The first trading weekend saw over 7,200 cryptocurrency futures and options contracts executed, representing a notional value of approximately $50 million. Tim McCourt, CME Group's Global Head of Equities, FX, and Alternative Products, stated that this move aims to "bridge the gap between traditional regulated venues and the 24/7 nature of crypto assets through continuous weekend liquidity."
This expansion simultaneously covers Bitcoin volatility futures and will introduce the Nasdaq CME Crypto Index futures on June 8th—CME's first market-cap-weighted crypto product. Multiple institutional partners have explicitly expressed support, highlighting the urgent demand from institutional clients for uninterrupted, regulated access to crypto derivatives.
From Weekdays to Full Week: A Structural Breakthrough in Trading Hours
Since launching its first Bitcoin futures contract in 2017, CME Group's crypto derivatives system has continued to expand. The official activation of 7x24 hour trading, available for all cryptocurrency futures and options contracts via the CME Globex platform, represents a substantive evolution in the platform's product structure.

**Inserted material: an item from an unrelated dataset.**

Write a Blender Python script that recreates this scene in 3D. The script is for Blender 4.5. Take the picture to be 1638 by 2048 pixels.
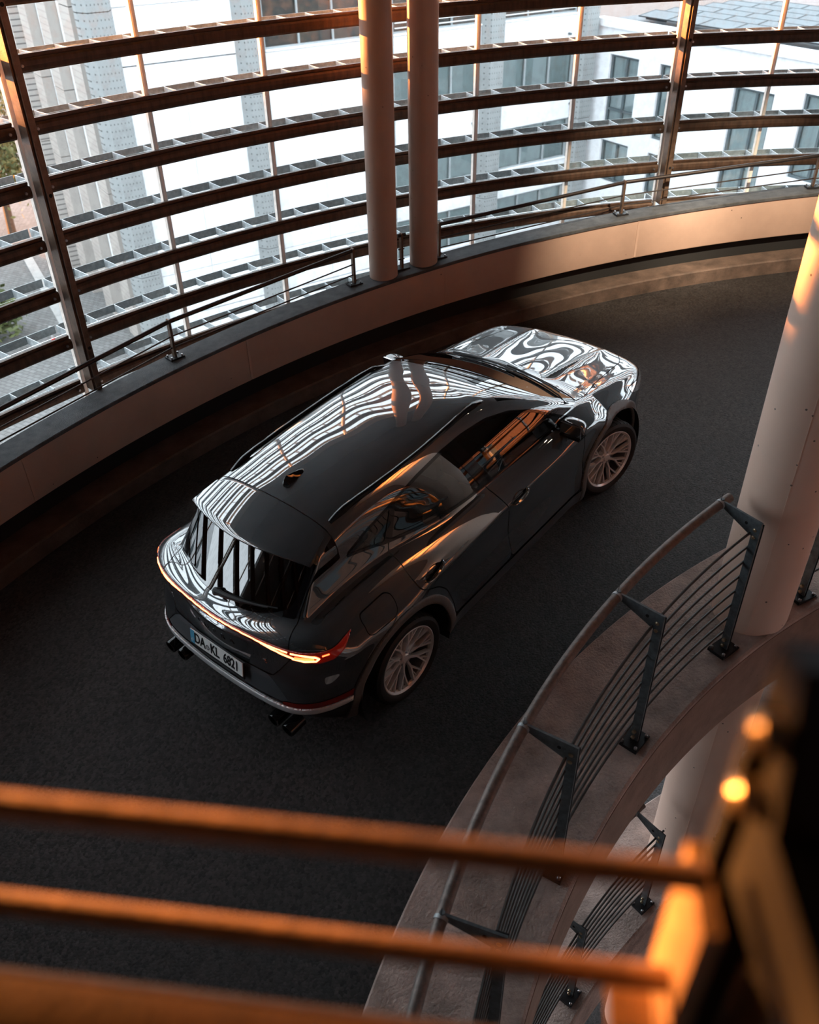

JB Mackenzie, Vice President and General Manager of Futures and International Business at Robinhood Markets, noted that this launch marks the first time users can trade regulated futures contracts at any time.
Bob Fitzsimmons, Executive Vice President at Wedbush Securities, stated that his firm has been providing 7x24 hour services to clients for over a year and will continue to expand support to align with CME's launch.
The newly added Bitcoin volatility futures allow investors to express views on Bitcoin's 30-day implied volatility without taking on directional price risk, providing institutions with a more refined risk management tool.
Institutional Demand as the Core Driver, with Plans for AI Computing Futures
Noel Kimmel, President of Ripple Prime, pointed directly to a market pain point: institutions managing digital asset exposures require uninterrupted access to regulated crypto derivatives. The mismatch between the 24/7 nature of crypto markets and the fixed hours of traditional exchanges has long been a structural barrier for institutional participants seeking to hedge risk.
CME Group's revenue grew by 7.5% year-over-year over the past twelve months, reflecting the continued strong demand for its derivatives product line. The introduction of 7x24 hour trading will further reduce hedging costs and operational friction for institutions exposed to crypto market volatility during non-trading days.
Furthermore, Avalanche and Sui cryptocurrency futures have completed their launch, with the first trades executed between FalconX and G-20 Group. The products cover micro and standard contract sizes and also support 24/7 trading.
Beyond crypto derivatives, CME Group's product expansion path is simultaneously extending into computing power and artificial intelligence. It is reported that the company plans to collaborate with Silicon Data to launch computing resource futures contracts later this year, with the specific launch date dependent on regulatory approval progress.
Bank of America has identified CME Group as a key player in capital markets and provided a positive assessment of its potential amid the accelerating trend of AI-driven energy derivatives usage.